Eduardo A. Vega, assistant director of engineering for the Miami-Dade Water and Sewer Department, said there was “minimum risk” of a sewage spill. If a spill was to occur, he said there would be “some overflow of sewage on the street.” The permit’s final version reflected safer practices, including connections on land between the new and old pipelines instead of underwater, which reduced risks to the bay, Vega said.

The 2012 settlement between the state and Biscayne Bay Waterkeeper increased the distance crews would blast from the sewage line, Segal said. The conservation group won other improvements in the final permit, including $1.3 million toward a county trust fund for projects to protect the bay. As of April 2013, the PortMiami expansion project was 80 percent complete, Vega said.

In the midst of the legal battle, Segal visited UF Law to speak at the 2012 Public Interest Environmental Conference as a waterkeeper panelist. She felt like the perennial underdog in her work, she said, but the conference opened her eyes to a new sense of support. That fall, with the aid of a Southeast Climate Consortium fellowship, Segal joined the 2013 LL.M. class.

During her marine resource protection research at UF Law, Segal led the Biscayne Bay Waterkeeper in a new campaign to fix Miami-Dade County’s decrepit sewage infrastructure. In a two-year period, more than 47 million gallons of raw sewage spilled into Miami-Dade County waterways and onto streets from aging sewage lines. The problems caught the attention of the U.S. Environmental Protection Agency, which brought a federal enforcement action against the county for violating the Clean Water Act.

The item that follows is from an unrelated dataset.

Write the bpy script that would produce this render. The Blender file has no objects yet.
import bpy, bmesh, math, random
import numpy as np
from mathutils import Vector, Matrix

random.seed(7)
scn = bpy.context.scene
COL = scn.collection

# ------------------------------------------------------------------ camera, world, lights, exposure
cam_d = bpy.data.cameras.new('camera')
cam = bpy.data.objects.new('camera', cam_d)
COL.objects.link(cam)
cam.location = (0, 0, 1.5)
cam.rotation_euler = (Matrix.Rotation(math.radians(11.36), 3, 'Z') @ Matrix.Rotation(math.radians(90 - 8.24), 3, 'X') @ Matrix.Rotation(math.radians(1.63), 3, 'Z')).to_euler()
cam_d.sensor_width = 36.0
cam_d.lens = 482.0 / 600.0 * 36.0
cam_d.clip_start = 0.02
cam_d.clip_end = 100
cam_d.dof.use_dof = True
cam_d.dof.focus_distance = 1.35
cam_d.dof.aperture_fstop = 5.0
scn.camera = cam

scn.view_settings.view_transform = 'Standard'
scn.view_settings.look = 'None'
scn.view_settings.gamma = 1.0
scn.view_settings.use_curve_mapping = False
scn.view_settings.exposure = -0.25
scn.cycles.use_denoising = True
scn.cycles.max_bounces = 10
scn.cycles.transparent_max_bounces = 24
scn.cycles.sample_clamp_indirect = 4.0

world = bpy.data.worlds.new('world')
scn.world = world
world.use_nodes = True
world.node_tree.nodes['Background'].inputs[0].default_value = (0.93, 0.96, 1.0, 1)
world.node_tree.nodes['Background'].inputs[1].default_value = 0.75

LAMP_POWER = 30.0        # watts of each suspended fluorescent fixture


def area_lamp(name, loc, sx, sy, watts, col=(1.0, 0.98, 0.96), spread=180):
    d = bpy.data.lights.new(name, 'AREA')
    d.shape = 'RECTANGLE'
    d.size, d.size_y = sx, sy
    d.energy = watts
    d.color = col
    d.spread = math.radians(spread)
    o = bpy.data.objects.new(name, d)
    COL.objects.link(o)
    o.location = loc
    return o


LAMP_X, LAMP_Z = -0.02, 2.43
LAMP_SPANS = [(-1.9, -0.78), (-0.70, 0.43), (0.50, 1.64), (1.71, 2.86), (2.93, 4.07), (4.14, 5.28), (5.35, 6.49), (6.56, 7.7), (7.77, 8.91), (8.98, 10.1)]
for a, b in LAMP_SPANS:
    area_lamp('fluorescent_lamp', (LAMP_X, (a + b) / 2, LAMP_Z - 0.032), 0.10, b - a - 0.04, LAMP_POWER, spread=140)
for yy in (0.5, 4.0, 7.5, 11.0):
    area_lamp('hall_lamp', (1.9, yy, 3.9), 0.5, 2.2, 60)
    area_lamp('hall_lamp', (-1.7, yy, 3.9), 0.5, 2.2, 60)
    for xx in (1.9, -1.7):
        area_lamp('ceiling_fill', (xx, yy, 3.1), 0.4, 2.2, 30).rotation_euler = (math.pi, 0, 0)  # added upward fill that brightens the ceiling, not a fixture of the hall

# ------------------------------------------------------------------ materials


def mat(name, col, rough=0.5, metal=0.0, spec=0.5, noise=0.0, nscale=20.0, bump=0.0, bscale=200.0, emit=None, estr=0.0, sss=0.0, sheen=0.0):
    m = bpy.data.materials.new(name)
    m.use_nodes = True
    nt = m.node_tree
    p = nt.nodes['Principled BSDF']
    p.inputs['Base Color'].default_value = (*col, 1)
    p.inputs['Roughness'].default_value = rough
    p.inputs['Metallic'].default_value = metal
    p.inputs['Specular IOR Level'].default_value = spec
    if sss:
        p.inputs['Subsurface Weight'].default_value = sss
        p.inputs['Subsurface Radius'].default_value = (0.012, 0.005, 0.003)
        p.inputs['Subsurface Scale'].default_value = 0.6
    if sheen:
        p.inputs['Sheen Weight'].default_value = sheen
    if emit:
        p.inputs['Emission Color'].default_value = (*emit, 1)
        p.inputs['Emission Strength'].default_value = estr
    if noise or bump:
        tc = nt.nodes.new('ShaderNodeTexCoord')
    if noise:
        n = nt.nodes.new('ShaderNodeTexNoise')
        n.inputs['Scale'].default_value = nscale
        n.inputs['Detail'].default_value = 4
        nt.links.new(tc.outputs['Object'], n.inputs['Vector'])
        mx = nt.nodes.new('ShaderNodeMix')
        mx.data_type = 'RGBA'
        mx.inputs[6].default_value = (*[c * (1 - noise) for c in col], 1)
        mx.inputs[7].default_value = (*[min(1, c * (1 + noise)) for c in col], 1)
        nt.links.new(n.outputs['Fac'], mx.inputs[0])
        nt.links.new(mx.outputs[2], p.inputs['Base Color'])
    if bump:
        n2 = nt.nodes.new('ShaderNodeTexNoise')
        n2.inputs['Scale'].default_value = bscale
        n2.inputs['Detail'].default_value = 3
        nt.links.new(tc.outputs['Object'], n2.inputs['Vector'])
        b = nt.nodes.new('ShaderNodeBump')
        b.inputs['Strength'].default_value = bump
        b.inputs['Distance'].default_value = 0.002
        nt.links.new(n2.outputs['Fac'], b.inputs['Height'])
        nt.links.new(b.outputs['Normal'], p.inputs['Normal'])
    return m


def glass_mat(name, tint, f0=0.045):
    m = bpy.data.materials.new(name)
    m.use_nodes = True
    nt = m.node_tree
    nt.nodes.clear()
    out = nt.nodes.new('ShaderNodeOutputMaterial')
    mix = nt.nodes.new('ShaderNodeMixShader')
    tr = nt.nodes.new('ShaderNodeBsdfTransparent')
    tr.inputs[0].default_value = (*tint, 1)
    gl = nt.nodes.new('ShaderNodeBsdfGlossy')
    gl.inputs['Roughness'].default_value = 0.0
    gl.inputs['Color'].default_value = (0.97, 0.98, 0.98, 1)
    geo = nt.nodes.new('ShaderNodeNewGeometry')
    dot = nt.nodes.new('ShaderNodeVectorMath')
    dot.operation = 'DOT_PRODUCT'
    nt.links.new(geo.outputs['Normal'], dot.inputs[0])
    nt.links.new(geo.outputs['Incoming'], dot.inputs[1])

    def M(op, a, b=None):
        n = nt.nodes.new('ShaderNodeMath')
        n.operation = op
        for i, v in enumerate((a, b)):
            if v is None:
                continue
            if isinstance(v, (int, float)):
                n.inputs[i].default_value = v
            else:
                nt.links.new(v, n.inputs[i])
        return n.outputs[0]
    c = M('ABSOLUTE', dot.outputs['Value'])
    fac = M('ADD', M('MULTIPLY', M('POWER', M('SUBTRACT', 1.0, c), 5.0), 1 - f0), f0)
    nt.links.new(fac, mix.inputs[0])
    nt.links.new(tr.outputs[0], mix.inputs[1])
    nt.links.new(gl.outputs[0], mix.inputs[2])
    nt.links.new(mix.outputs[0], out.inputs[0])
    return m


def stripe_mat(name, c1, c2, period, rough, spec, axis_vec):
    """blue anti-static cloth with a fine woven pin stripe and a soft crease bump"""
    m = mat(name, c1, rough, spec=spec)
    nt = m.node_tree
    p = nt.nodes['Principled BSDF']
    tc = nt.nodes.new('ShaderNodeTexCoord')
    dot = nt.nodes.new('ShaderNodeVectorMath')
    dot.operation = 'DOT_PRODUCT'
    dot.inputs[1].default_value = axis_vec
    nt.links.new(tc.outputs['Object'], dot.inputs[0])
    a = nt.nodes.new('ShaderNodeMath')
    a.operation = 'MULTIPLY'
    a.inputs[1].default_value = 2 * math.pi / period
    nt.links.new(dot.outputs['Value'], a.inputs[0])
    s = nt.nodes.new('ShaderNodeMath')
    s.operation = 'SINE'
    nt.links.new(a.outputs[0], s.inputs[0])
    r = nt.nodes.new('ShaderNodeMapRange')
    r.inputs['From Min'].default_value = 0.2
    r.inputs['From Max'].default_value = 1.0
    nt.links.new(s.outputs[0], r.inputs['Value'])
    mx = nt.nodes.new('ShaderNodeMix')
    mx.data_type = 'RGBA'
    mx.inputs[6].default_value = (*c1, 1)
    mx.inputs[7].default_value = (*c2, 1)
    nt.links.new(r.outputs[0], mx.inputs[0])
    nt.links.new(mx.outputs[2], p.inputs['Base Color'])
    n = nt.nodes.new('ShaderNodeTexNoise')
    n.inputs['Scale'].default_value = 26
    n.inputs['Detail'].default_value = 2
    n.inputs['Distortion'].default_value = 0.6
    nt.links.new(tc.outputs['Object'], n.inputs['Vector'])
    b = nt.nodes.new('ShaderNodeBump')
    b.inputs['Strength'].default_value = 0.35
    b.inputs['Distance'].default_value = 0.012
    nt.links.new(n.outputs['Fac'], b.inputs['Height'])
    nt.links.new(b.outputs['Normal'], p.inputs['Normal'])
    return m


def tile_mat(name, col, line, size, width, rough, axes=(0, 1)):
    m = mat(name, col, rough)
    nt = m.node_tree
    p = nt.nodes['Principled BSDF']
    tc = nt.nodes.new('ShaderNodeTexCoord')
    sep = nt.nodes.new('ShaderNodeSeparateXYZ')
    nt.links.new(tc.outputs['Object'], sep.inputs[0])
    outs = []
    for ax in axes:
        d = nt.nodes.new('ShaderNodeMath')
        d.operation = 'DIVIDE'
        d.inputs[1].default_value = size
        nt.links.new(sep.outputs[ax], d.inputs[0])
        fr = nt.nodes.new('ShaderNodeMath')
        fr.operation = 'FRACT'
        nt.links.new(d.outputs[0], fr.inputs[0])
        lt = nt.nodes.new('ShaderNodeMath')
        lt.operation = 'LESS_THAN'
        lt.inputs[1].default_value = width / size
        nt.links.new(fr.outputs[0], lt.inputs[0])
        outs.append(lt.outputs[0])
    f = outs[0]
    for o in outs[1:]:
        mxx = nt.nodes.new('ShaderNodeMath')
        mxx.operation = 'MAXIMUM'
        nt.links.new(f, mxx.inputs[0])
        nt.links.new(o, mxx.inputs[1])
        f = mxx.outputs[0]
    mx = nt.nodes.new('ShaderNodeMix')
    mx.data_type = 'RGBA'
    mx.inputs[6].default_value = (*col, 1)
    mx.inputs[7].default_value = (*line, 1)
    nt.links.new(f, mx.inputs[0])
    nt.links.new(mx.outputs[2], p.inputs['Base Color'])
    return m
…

Miami-Dade County, the state and the U.S. Environmental Protection Agency are negotiating a consent decree under which the county plans to spend about $1.5 billion to upgrade wastewater treatment plants, pump stations and pipelines. Segal worried that the consent decree would omit protections against flooding tides, storm surges or rising sea levels that could threaten sewage infrastructure. As a result, Biscayne Bay Waterkeeper requested to join this enforcement action as a party to the case.

“They’re so underwater with these repairs that they can’t look past the immediate fixes,” Segal said. “It’s like putting a Band-Aid on a gaping hole.”

Segal said UF Law has reinforced her confidence in her legal strategies on behalf of Biscayne Bay. The LL.M. program also gave her unique opportunities, including studying in Belize over spring break and kayaking on the Ichetucknee River with public environmental law legends. Meanwhile, she commuted to Miami almost weekly to lead Biscayne Bay Waterkeeper while attending classes on weekdays in Gainesville. Segal also has been nominated by Florida Sea Grant for the Knauss Fellowship — a yearlong fellowship in marine policy. If chosen, Segal will continue her education by working with a government host in the Washington, D.C., area.

Segal said managing school and the organization is “impossible almost.”

“But fighting for the right to clean water felt homegrown,” she said. “The fact that it’s Biscayne Bay makes it even closer to my heart.”